Mistero. Sono stati i carabinieri, o meglio i Ros, con cui comunque Messineo ha costruito un rapporto esclusivo tenendo fuori dal gioco grosso, a volte, le forze di polizia? Erano irritati che il loro primato sulle indagini a Palermo fosse messo in discussione dopo gli ultimi riassetti di nomine e promozioni in Procura? Oppure: la “gola profonda” va cercata nelle fila della polizia di Stato, nell’ottica dello scontro ormai sempre più palese fra le due forze? O ancora, si tratta di un’ulteriore offensiva da parte di chi ha già decapitato le procure di Catanzaro e Salerno, come raccontano gli stessi pm di Palermo in un comunicato? La vicenda Sacco è «molto datata, già nota al Csm e valutata come irrilevante in occasione della nomina di Messineo a procuratore» e «non ha mai prodotto all’interno dell’ufficio riserve o limiti di alcun genere, anche per il ritrovato entusiasmo nel lavoro di gruppo, nella tradizione dello storico pool antimafia, e per l’effettiva gestione collegiale dell’ufficio». E poi, sempre secondo i pm, la polpetta avvelenata viene servita in «coincidenza temporale col progredire di delicatissime indagini sulle relazioni esterne di Cosa nostra». Qualcuno disse, decenni fa, «si sente tintinnare di sciabole». A farne le spese, l’intero ambiente.
«Una volta per toglierci di mezzo ci ammazzavano – spiega un tagliente Roberto Scarpinato, storico pm del processo a Giulio Andreotti, a lato di un convegno – ora non ne hanno bisogno. Ci sono altri modi per ridurci al silenzio. Chissà, forse dovremmo esserne pure grati». Ci pensa un po’ su e chiede al suo collega Antonio Ingroia, sostituto procuratore, che gli siede accanto: «Come si chiamava quel ministro dei Lavori pubblici che diceva che dovevamo conviverci con la mafia?». Ingroia sorride: «Lunardi, credo fosse Lunardi». Conclude Scarpinato: «Ecco, sì, forse dovremo imparare a conviverci con la mafia».

Scarpinato è andato a fare il procuratore generale a Caltanissetta e Ingroia, dopo una breve e fallimentare esperienza politica ora si barcamena a Aosta difendendosi un giorno si e uno no da attacchi personali e politici e azioni disciplinari.

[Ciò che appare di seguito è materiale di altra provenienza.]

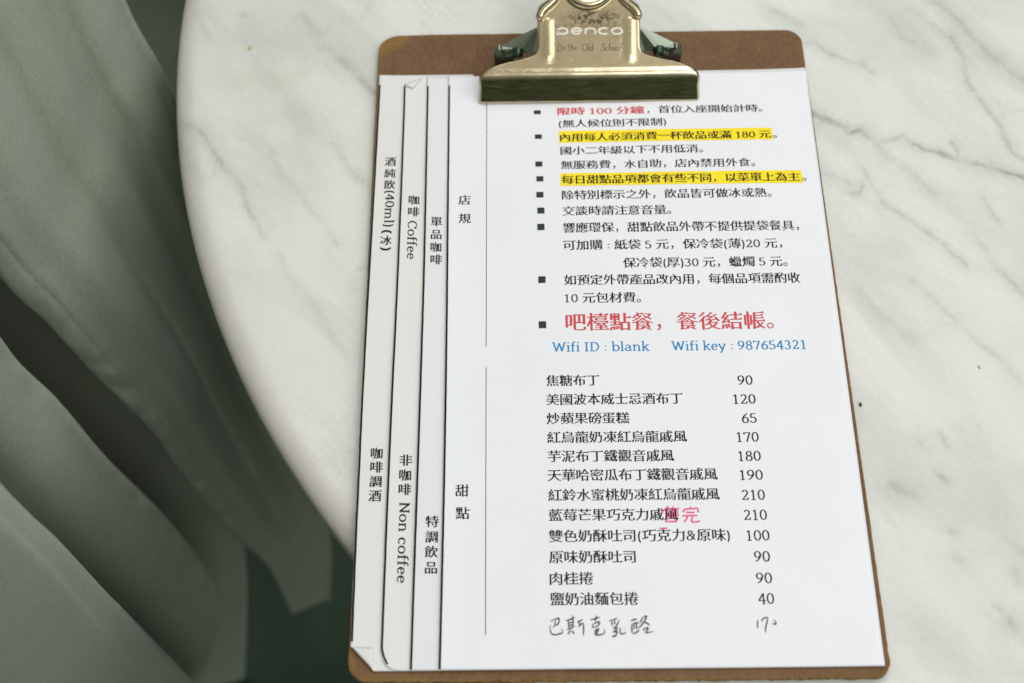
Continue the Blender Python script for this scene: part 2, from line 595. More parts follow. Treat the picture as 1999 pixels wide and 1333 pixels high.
    # the cloth parts behind the hemmed edge: two curtains, one before the other
    cutcol = next(i for i, e in enumerate(edge) if e >= iV1)
    for c0, c1, lab in ((0, cutcol - sub + 1, 'pale green-grey linen curtain beside the table edge, its puckered hem ending in a free tip'),
                        (cutcol, len(cols) - 1, 'pale green-grey linen curtain in the lower left corner, folded over itself in two layers')):
        vv = V[c0 * NU:(c1 + 1) * NU]
        ff = [(i * NU + j, i * NU + j + 1, (i + 1) * NU + j + 1, (i + 1) * NU + j) for i in range(c1 - c0) for j in range(NU - 1)]
        o = mesh_obj('curtain', vv, ff, CLOTH, None, True)
        tag(o, lab, 'curtain', 'curtains hanging left of the table')
        sm = o.modifiers.new('thickness', 'SOLIDIFY')
        sm.thickness = 0.0012


build_curtain()

# ------------------------------------------------------------------ clipboard: board
CLIPB = empty('clipboard', (0.001, 0.0105, 0.0))
tag(CLIPB, 'brown hardboard clipboard with a wide brass-toned metal clip holding the menu', 'clipboard')
BX0, BX1, BY0, BY1, BT = -0.1058, 0.1077, -0.1528, 0.1740, 0.0031


def child(o, parent):
    """parent keeping the world position (parents here are only translated)"""
    o.parent = parent
    w = Vector(parent.location)
    pp = parent.parent
    while pp:
        w += Vector(pp.location)
        pp = pp.parent
    o.location = Vector(o.location) - w
    return o


def build_board():
    rad = 0.0085
    pts = []
    n = 14
    for cx, cy, a0, r in ((BX1 - rad * .8, BY0 + rad * .8, -90, rad * .8), (BX1 - rad, BY1 - rad, 0, rad), (BX0 + 0.010, BY1 - 0.010, 90, 0.010), (BX0 + rad, BY0 + rad, 180, rad)):
        for i in range(n + 1):
            a = math.radians(a0 + 90 * i / n)
            pts.append((cx + r * math.cos(a), cy + r * math.sin(a)))
    # subdivide and roughen the outline
    out = []
    for (x0, y0), (x1, y1) in zip(pts, pts[1:] + pts[:1]):
        L = math.hypot(x1 - x0, y1 - y0)
        k = max(1, int(L / 0.0012))
        for i in range(k):
            out.append((x0 + (x1 - x0) * i / k, y0 + (y1 - y0) * i / k))
    N = len(out)
    rings = []
    for inset, z, rough in ((0.0004, 0.0, 0.3), (0.0, 0.0004, 1.0), (0.0, BT * .55, 0.8), (0.0001, BT - 0.0004, 0.8), (0.0006, BT, 0.5)):
        ring = []
        cx, cy = (BX0 + BX1) / 2, (BY0 + BY1) / 2
        for (x, y), (xa, ya), (xb, yb) in zip(out, out[-1:] + out[:-1], out[1:] + out[:1]):
            tx, ty = xb - xa, yb - ya
            l = math.hypot(tx, ty)
            nx, ny = ty / l, -tx / l
            bottom = 1.0 if y < BY0 + 0.012 else 0.35
            tap = -0.0021 * (y - BY0) / (BY1 - BY0) * max(0.0, x / BX1)
            j = rough * bottom * 0.00055 * (mnoise.noise(Vector((x * 420, y * 420, z * 300))) + 0.6 * mnoise.noise(Vector((x * 1100, y * 1100, z * 500))))
            zz = z
            # worn, chipped corner at the top left
            dx, dy = x - BX0, BY1 - y
            wear = max(0.0, 1 - math.hypot(dx, dy) / 0.026)
            if z > 0.001:
                zz -= wear * 0.0010 * (z / BT)
            ring.append((x + tap + nx * (j - inset), y + ny * (j - inset), zz))
        rings.append(ring)
    V = [p for r in rings for p in r]
    F = []
    for i in range(len(rings) - 1):
        for j in range(N):
            k = (j + 1) % N
            F.append((i * N + j, i * N + k, (i + 1) * N + k, (i + 1) * N + j))
    F.append(tuple(range(N))[::-1])
    edge = mesh_obj('board_edge', V, F, BOARD_EDGE, None, False)
    # face sheet: grid-free fan of strips inward so wear can vary
    topring = rings[-1]
    VV = list(topring)
    FF = []
    last = 0
    prev = list(range(N))
    ccx, ccy = (BX0 + BX1) / 2, (BY0 + BY1) / 2
    for s in (0.985, 0.97, 0.95, 0.92, 0.88, 0.5, 0.05):
        cur = []
        for (x, y, z) in topring:
            xx, yy = ccx + (x - ccx) * s, ccy + (y - ccy) * s
            w = max(0.0, 1 - math.hypot(xx - BX0, BY1 - yy) / 0.026) if s > 0.9 else 0
            VV.append((xx, yy, BT - (0.0010 * w if s > 0.9 else 0)))
            cur.append(len(VV) - 1)
        for j in range(N):
            k = (j + 1) % N
            FF.append((prev[j], prev[k], cur[k], cur[j]))
        prev = cur
    FF.append(tuple(prev))
    face = mesh_obj('board_face', VV, FF, BOARD, None, False)
    wv = []
    for x, y, z in VV:
        dx, dy = x - BX0, BY1 - y
        d = dx + dy                               # distance from the corner along the diagonal
        nz = 0.004 * mnoise.noise(Vector((x * 120, y * 120, 1)))
        w1 = 1.0 if d + nz < 0.0145 else max(0.0, 1 - (d + nz - 0.0145) / 0.002)
        de = min(x - BX0, BX1 - x, y - BY0, BY1 - y)
        w2 = 0.5 * max(0.0, 1 - de / 0.0010)
        w3 = 0.0
        if y < BY0 + 0.02 and x < BX0 + 0.03:
            w3 = 0.7 * max(0.0, 1 - de / 0.004)
        wv.append(max(w1, w2, w3))
    a = face.data.attributes.new('wear', 'FLOAT', 'POINT')
    a.data.foreach_set('value', np.array(wv, dtype=np.float32))
    child(edge, CLIPB)
    child(face, CLIPB)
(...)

Questo per inciso. “Forse dovremo iniziate a pensare di conviverci con la mafia”, dicevano allora i due pm. Rileggendo oggi quelle battute si potrebbe allargare la lezione. Forse dovremmo imparare (tutti noi) a convivere con le affrettate normalizzazioni che scattano appena si sfiora l’intoccabile: la lunga e mai interrotta interlocuzione fra pezzi dello Stato e mafia.